Witness to Catastrophe
According to CNN and other authorities, I am trapped inside of a national nightmare. I'm at O'Hare airport in Chicago in the midst of the airline meltdown, which according to CNN and other authorities, has created a refugee camp of surly passengers desperate to go somewhere, anywhere. I keep looking around for the horror so that I can bear witness to this headline catastrophe. I am in the B Concourse -- United territory -- and it looks like every other Friday morning I've sat here waiting for my ride home. I thought I heard small arms fire coming from the American terminal, but it turned out to be the popcorn machine over by the Starbucks across from the Hudson News stand. You know the one I mean. A woman over by the window at B3 is reading People. I can tell by the "who are these people?" look on her face that she is not a subscriber. She only reads it in airports and dentist offices. There is a slow but annoying drip coming from the ceiling by the pay phone kiosk eight feet to my right. A parade of people have settled into the seat for as long as it takes to get dripped on and then they move. I should warn them, I know, but I am but an observer here -- reporting on this nightmare. I decide I will warn older people with bad hips, but nobody else. My flight is delayed 40 minutes. A nightmare? Somehow I can't muster my "Flight or Fight" response to this. I don't get too worked up about this stuff anyway. Travel is all about managing your expectations. Whenever I leave home for a trip -- no matter where I'm going -- I assume I will spend the night sleeping in the back of a rented Celica at a snowed-in truckstop in Erie, PA. These things happen. That way, even if I end up in the back of a Jeep Cherokee at a snowed-in truckstop in Erie I can say to myself, "At least it isn't a Celica". If the truckstop is in Wyoming? At least it isn't Erie. A Motel 6 in Boise? It could be much much worse. And if I actually get to where I intended to go more or less at the time and on the day I wanted to go there -- which is usually the case -- I feel a pleasurable swell of surprise and delight.

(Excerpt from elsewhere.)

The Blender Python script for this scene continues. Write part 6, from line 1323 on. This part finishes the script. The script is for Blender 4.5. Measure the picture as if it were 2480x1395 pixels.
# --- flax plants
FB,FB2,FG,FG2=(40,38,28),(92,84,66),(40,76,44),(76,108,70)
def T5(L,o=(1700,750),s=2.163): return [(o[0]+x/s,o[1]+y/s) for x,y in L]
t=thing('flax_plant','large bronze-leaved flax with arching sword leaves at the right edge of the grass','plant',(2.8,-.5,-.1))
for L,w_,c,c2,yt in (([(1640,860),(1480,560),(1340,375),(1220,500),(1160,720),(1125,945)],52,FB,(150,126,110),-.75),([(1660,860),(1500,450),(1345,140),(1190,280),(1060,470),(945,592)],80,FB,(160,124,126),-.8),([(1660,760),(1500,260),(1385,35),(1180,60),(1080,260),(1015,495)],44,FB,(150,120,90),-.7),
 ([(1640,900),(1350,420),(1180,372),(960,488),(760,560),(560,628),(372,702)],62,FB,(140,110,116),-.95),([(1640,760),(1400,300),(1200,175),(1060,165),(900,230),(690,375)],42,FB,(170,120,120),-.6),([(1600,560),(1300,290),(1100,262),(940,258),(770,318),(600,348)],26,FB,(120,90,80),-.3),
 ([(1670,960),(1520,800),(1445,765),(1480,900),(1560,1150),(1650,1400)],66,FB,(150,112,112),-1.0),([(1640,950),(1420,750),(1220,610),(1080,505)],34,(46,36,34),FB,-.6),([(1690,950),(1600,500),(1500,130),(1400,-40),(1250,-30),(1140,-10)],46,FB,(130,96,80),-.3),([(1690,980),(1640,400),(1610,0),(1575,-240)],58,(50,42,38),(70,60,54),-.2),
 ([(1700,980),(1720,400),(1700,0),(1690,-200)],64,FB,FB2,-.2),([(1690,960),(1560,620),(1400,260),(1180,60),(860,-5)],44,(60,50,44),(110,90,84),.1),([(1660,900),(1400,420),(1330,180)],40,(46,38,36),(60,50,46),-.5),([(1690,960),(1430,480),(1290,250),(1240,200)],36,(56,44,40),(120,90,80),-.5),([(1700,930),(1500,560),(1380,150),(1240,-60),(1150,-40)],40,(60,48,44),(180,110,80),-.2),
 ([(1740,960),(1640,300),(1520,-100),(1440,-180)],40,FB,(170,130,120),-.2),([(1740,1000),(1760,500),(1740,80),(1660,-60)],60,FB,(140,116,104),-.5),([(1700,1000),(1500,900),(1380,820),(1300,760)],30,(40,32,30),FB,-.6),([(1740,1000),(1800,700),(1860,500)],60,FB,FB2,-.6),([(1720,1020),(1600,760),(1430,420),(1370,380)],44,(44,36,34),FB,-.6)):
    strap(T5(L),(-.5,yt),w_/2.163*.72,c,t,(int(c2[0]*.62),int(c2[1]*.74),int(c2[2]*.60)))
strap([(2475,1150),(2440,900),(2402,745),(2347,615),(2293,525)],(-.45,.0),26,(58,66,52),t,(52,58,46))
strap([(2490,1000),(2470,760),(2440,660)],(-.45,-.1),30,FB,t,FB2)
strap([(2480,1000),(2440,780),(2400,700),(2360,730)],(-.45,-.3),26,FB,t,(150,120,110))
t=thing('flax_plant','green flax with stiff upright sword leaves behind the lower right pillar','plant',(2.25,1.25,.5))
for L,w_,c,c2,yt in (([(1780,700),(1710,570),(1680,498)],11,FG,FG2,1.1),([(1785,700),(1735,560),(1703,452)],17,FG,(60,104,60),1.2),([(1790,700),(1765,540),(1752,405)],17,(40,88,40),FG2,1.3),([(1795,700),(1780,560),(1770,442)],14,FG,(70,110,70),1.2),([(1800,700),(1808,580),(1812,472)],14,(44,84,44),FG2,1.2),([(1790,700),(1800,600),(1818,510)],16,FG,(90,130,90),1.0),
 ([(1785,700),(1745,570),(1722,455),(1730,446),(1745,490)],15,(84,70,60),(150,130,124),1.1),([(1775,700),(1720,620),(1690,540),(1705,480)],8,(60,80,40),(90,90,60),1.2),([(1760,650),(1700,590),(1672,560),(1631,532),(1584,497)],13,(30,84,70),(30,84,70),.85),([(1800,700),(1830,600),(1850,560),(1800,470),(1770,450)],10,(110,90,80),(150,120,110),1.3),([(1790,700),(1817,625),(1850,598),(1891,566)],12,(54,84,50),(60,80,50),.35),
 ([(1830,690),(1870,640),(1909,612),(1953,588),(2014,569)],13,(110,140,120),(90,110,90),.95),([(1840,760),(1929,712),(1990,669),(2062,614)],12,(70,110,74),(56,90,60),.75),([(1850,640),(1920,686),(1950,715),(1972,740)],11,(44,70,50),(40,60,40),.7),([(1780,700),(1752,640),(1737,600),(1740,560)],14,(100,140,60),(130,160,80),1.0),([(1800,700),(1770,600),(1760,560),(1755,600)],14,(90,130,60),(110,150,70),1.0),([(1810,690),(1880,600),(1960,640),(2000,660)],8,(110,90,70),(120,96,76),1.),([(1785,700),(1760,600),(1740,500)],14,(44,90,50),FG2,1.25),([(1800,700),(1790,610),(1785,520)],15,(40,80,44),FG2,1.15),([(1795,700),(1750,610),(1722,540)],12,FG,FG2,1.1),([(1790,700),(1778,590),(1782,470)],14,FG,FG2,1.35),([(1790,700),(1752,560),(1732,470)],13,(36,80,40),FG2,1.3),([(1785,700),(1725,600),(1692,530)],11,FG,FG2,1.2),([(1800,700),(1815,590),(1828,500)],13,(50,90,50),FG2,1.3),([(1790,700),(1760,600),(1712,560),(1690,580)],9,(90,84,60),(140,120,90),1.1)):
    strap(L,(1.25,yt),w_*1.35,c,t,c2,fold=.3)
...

Our long national nightmare is over. Somebody call CNN.
Big Foot Bunny Droppings
 The myth of the Easter Bunny endures one more season in southeastern Vermont. Like the Big Foot hoaxes in the West, large rabbits that poop chocolate and joy are a well-documented phenom in the Green Mountains. This picture depicts what it might have looked like had the Shackelton Expedition been a family outing. With another 6 inches of snow falling as I write, signs of spring are everywhere...but here.